The SY77 is equipped with a 61-key keyboard with velocity and aftertouch; has a pitch wheel and two modulation wheels (the latter being quite a rare feature among keyboards in general); and has a large backlit LCD display, expansion slots, floppy-drive, on-board effects, and a 16,000 note sequencer. Programming is performed through a keypad on the front panel.
When the SY77 was released in late 1989, its initial prices were close to $3000 USD/£2000 GBP. In 1991, it was followed by the SY99, a successor that cost ~$4000/£3000 and expanded its capabilities with a 76-key keyboard, the ability to load user-specified samples for AWM, a more advanced effects unit, and other features.

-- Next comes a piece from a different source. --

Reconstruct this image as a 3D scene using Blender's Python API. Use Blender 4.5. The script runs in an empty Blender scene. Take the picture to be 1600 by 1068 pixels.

The AFM synthesis of the SY77 is effectively a superset of the 6-operator FM synthesis available on the Yamaha DX7 and DX7 II series of synthesizers. It is capable of all of the sounds that can be produced by those earlier keyboards – with various programs being able to automatically translate DX patches intelligently into accurate SY equivalents – and many more sounds besides. Among the advantages of AFM synthesis over FM synthesis are: a larger choice of algorithms, 15 additional waves besides the standard sine, which have additional harmonic content; 45 standard algorithms instead of the DX7's 32, plus a new ability to design one's own custom-routed algorithm using MIDI/SysEx; the flexible routing of up to three feedback sources within any algorithm, as opposed to the DX series' fixed algorithms with a single source each; the ability to route the FM signal through a configurable filter with the options of resonance and self-oscillation; and more.
The SY/TG series also features Yamaha's now-flagship Advanced Wave Memory 2 (AWM2) technology for playback and manipulation of PCM samples, an evolution of the AWM included earlier in their TX16W. Such waveforms can be used as samples alone; can be layered with FM-based Elements, including using them as transients to FM-synthesized main waveforms, similarly to Roland's LA synthesis; or, in a feature unique to the SY/TG series, can be used as modulators for FM operators in place of elementary signals like the sine wave.